▶ _Data rows_
'''
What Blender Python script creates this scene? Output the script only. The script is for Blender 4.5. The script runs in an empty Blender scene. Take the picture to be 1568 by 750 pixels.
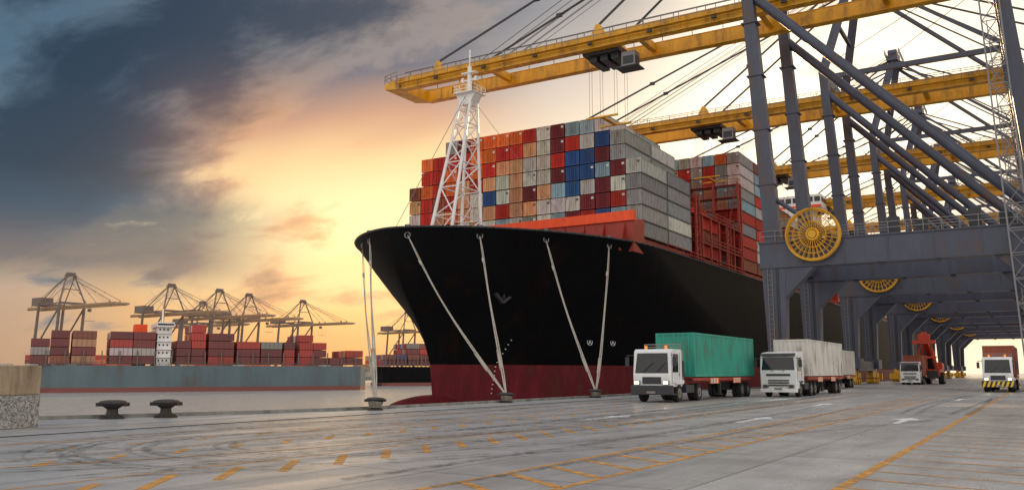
import bpy, math, random
from mathutils import Vector, Matrix
random.seed(7)
sc=bpy.context.scene
sc.view_settings.view_transform='Standard'; sc.view_settings.look='None'; sc.view_settings.exposure=0
YAW=math.radians(31.4); SR,CR=math.sin(YAW),math.cos(YAW)
def P(lat,dep,z=0): return Vector((CR*lat-SR*dep, SR*lat+CR*dep, z))
def s2l(c):
    return tuple(((x/255)/12.92 if x/255<=.04045 else ((x/255+.055)/1.055)**2.4) for x in c)+(1,)

# ---------------- materials ----------------
def N(nt,t,**k):
    n=nt.nodes.new(t)
    for a,b in k.items(): setattr(n,a,b)
    return n
def mat(name,col,rough=.5,metal=0.,var=.25,scale=1.5,rust=0.,bump=0.,emit=None,attr=False,stripe=0,wear=0.,streak=True,bscale=8.,spec=.5):
    m=bpy.data.materials.new(name); m.use_nodes=True; nt=m.node_tree; L=nt.links.new
    b=nt.nodes['Principled BSDF']
    g=N(nt,'ShaderNodeNewGeometry')
    b.inputs['Roughness'].default_value=rough; b.inputs['Metallic'].default_value=metal; b.inputs['Specular IOR Level'].default_value=spec
    tex=var>0 or rust>0
    if tex:
        mp=N(nt,'ShaderNodeMapping'); L(g.outputs['Position'],mp.inputs['Vector'])
        mp.inputs['Scale'].default_value=(1,1,.3 if streak else 1)
        n=N(nt,'ShaderNodeTexNoise'); n.inputs['Scale'].default_value=scale; n.inputs['Detail'].default_value=5 if rust>0 else 2; n.inputs['Roughness'].default_value=.62
        L(mp.outputs[0],n.inputs['Vector'])
        mr=N(nt,'ShaderNodeMapRange'); mr.inputs['From Min'].default_value=.3; mr.inputs['From Max'].default_value=.7
        mr.inputs['To Min'].default_value=1-var; mr.inputs['To Max'].default_value=1+var*.5
        L(n.outputs['Fac'],mr.inputs['Value'])
    vm=N(nt,'ShaderNodeVectorMath',operation='SCALE')
    if attr:
        at=N(nt,'ShaderNodeAttribute',attribute_name='Col'); L(at.outputs['Color'],vm.inputs[0])
    else: vm.inputs[0].default_value=col[:3]
    if tex: L(mr.outputs[0],vm.inputs['Scale'])
    else: vm.inputs['Scale'].default_value=1
    cur=vm.outputs[0]
    if rust>0:
        m2=N(nt,'ShaderNodeMapRange'); m2.inputs['From Min'].default_value=.45; m2.inputs['From Max'].default_value=.30; m2.inputs['To Max'].default_value=rust
        L(n.outputs['Fac'],m2.inputs['Value'])
        mx=N(nt,'ShaderNodeMix',data_type='RGBA'); L(m2.outputs[0],mx.inputs[0]); L(cur,mx.inputs[6]); mx.inputs[7].default_value=(.17,.075,.035,1)
        cur=mx.outputs[2]
    if stripe:
        sx=N(nt,'ShaderNodeSeparateXYZ'); L(g.outputs['Position'],sx.inputs[0])
        a=N(nt,'ShaderNodeMath',operation='ADD'); L(sx.outputs[0],a.inputs[0]); L(sx.outputs[1],a.inputs[1])
        mu=N(nt,'ShaderNodeMath',operation='MULTIPLY'); L(a.outputs[0],mu.inputs[0]); mu.inputs[1].default_value=stripe
        si=N(nt,'ShaderNodeMath',operation='SINE'); L(mu.outputs[0],si.inputs[0])
        bp=N(nt,'ShaderNodeBump'); bp.inputs['Strength'].default_value=.6; bp.inputs['Distance'].default_value=.05
        L(si.outputs[0],bp.inputs['Height']); L(bp.outputs[0],b.inputs['Normal'])
    elif bump>0:
        n3=N(nt,'ShaderNodeTexNoise'); n3.inputs['Scale'].default_value=bscale; n3.inputs['Detail'].default_value=4
        L(g.outputs['Position'],n3.inputs['Vector'])
        bp=N(nt,'ShaderNodeBump'); bp.inputs['Strength'].default_value=bump; bp.inputs['Distance'].default_value=.03
        L(n3.outputs['Fac'],bp.inputs['Height']); L(bp.outputs[0],b.inputs['Normal'])
    L(cur,b.inputs['Base Color'])
    if emit:
        b.inputs['Emission Color'].default_value=emit[0]; b.inputs['Emission Strength'].default_value=emit[1]
    if wear>0:
        n4=N(nt,'ShaderNodeTexNoise'); n4.inputs['Scale'].default_value=3.5; n4.inputs['Detail'].default_value=5; n4.inputs['Roughness'].default_value=.75
        L(g.outputs['Position'],n4.inputs['Vector'])
        m4=N(nt,'ShaderNodeMapRange'); m4.inputs['From Min'].default_value=wear-.12; m4.inputs['From Max'].default_value=wear+.12
        m4.inputs['To Min'].default_value=1; m4.inputs['To Max'].default_value=.12
        L(n4.outputs['Fac'],m4.inputs['Value']); L(m4.outputs[0],b.inputs['Alpha'])
    return m
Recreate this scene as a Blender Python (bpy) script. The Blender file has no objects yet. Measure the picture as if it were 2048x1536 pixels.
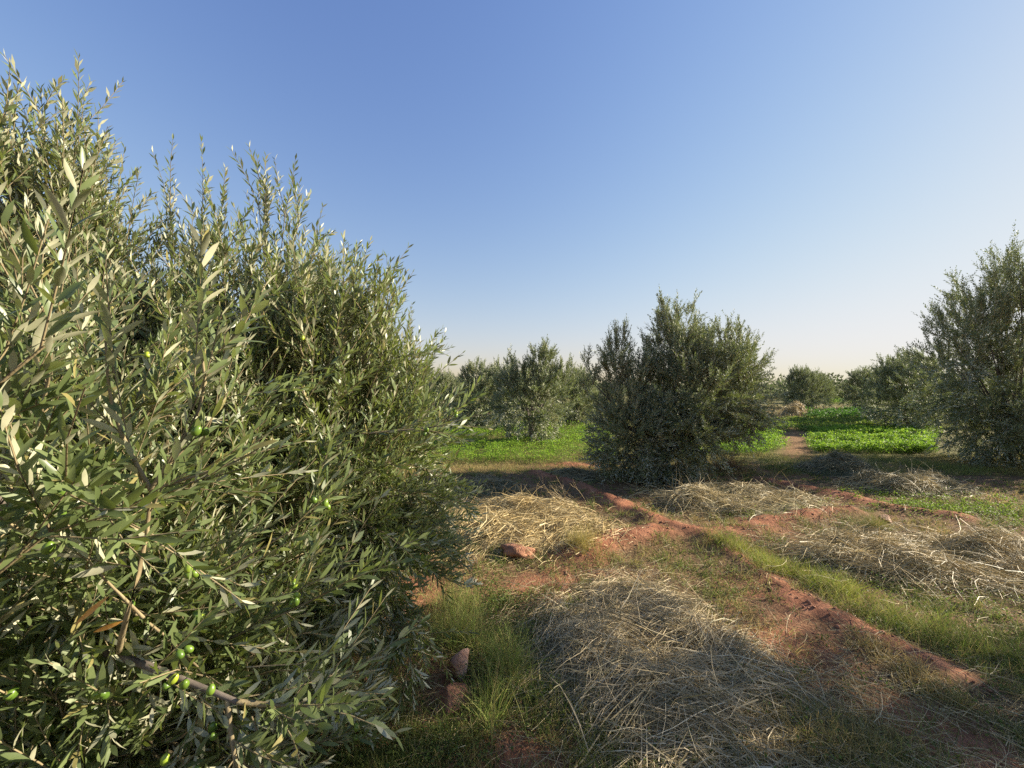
'''
▶ _Problem statement_
Quote every line word for word and keep the images out of the copy.

▶ _The completed task_
What Blender Python script creates this scene? Output the script only. The script is for Blender 4.5. The script runs in an empty Blender scene. Take the picture to be 1568 by 750 pixels.
import bpy, math, random
from mathutils import Vector, Matrix
random.seed(7)
sc=bpy.context.scene
sc.view_settings.view_transform='Standard'; sc.view_settings.look='None'; sc.view_settings.exposure=0
YAW=math.radians(31.4); SR,CR=math.sin(YAW),math.cos(YAW)
def P(lat,dep,z=0): return Vector((CR*lat-SR*dep, SR*lat+CR*dep, z))
def s2l(c):
    return tuple(((x/255)/12.92 if x/255<=.04045 else ((x/255+.055)/1.055)**2.4) for x in c)+(1,)

# ---------------- materials ----------------
def N(nt,t,**k):
    n=nt.nodes.new(t)
    for a,b in k.items(): setattr(n,a,b)
    return n
def mat(name,col,rough=.5,metal=0.,var=.25,scale=1.5,rust=0.,bump=0.,emit=None,attr=False,stripe=0,wear=0.,streak=True,bscale=8.,spec=.5):
    m=bpy.data.materials.new(name); m.use_nodes=True; nt=m.node_tree; L=nt.links.new
    b=nt.nodes['Principled BSDF']
    g=N(nt,'ShaderNodeNewGeometry')
    b.inputs['Roughness'].default_value=rough; b.inputs['Metallic'].default_value=metal; b.inputs['Specular IOR Level'].default_value=spec
    tex=var>0 or rust>0
    if tex:
        mp=N(nt,'ShaderNodeMapping'); L(g.outputs['Position'],mp.inputs['Vector'])
        mp.inputs['Scale'].default_value=(1,1,.3 if streak else 1)
        n=N(nt,'ShaderNodeTexNoise'); n.inputs['Scale'].default_value=scale; n.inputs['Detail'].default_value=5 if rust>0 else 2; n.inputs['Roughness'].default_value=.62
        L(mp.outputs[0],n.inputs['Vector'])
        mr=N(nt,'ShaderNodeMapRange'); mr.inputs['From Min'].default_value=.3; mr.inputs['From Max'].default_value=.7
        mr.inputs['To Min'].default_value=1-var; mr.inputs['To Max'].default_value=1+var*.5
        L(n.outputs['Fac'],mr.inputs['Value'])
    vm=N(nt,'ShaderNodeVectorMath',operation='SCALE')
    if attr:
        at=N(nt,'ShaderNodeAttribute',attribute_name='Col'); L(at.outputs['Color'],vm.inputs[0])
    else: vm.inputs[0].default_value=col[:3]
    if tex: L(mr.outputs[0],vm.inputs['Scale'])
    else: vm.inputs['Scale'].default_value=1
    cur=vm.outputs[0]
    if rust>0:
        m2=N(nt,'ShaderNodeMapRange'); m2.inputs['From Min'].default_value=.45; m2.inputs['From Max'].default_value=.30; m2.inputs['To Max'].default_value=rust
        L(n.outputs['Fac'],m2.inputs['Value'])
        mx=N(nt,'ShaderNodeMix',data_type='RGBA'); L(m2.outputs[0],mx.inputs[0]); L(cur,mx.inputs[6]); mx.inputs[7].default_value=(.17,.075,.035,1)
        cur=mx.outputs[2]
    if stripe:
        sx=N(nt,'ShaderNodeSeparateXYZ'); L(g.outputs['Position'],sx.inputs[0])
        a=N(nt,'ShaderNodeMath',operation='ADD'); L(sx.outputs[0],a.inputs[0]); L(sx.outputs[1],a.inputs[1])
        mu=N(nt,'ShaderNodeMath',operation='MULTIPLY'); L(a.outputs[0],mu.inputs[0]); mu.inputs[1].default_value=stripe
        si=N(nt,'ShaderNodeMath',operation='SINE'); L(mu.outputs[0],si.inputs[0])
        bp=N(nt,'ShaderNodeBump'); bp.inputs['Strength'].default_value=.6; bp.inputs['Distance'].default_value=.05
        L(si.outputs[0],bp.inputs['Height']); L(bp.outputs[0],b.inputs['Normal'])
    elif bump>0:
        n3=N(nt,'ShaderNodeTexNoise'); n3.inputs['Scale'].default_value=bscale; n3.inputs['Detail'].default_value=4
        L(g.outputs['Position'],n3.inputs['Vector'])
        bp=N(nt,'ShaderNodeBump'); bp.inputs['Strength'].default_value=bump; bp.inputs['Distance'].default_value=.03
        L(n3.outputs['Fac'],bp.inputs['Height']); L(bp.outputs[0],b.inputs['Normal'])
    L(cur,b.inputs['Base Color'])
    if emit:
        b.inputs['Emission Color'].default_value=emit[0]; b.inputs['Emission Strength'].default_value=emit[1]
    if wear>0:
        n4=N(nt,'ShaderNodeTexNoise'); n4.inputs['Scale'].default_value=3.5; n4.inputs['Detail'].default_value=5; n4.inputs['Roughness'].default_value=.75
        L(g.outputs['Position'],n4.inputs['Vector'])
        m4=N(nt,'ShaderNodeMapRange'); m4.inputs['From Min'].default_value=wear-.12; m4.inputs['From Max'].default_value=wear+.12
        m4.inputs['To Min'].default_value=1; m4.inputs['To Max'].default_value=.12
        L(n4.outputs['Fac'],m4.inputs['Value']); L(m4.outputs[0],b.inputs['Alpha'])
    return m
Recreate this scene as a Blender Python (bpy) script. The Blender file has no objects yet. Measure the picture as if it were 2048x1536 pixels.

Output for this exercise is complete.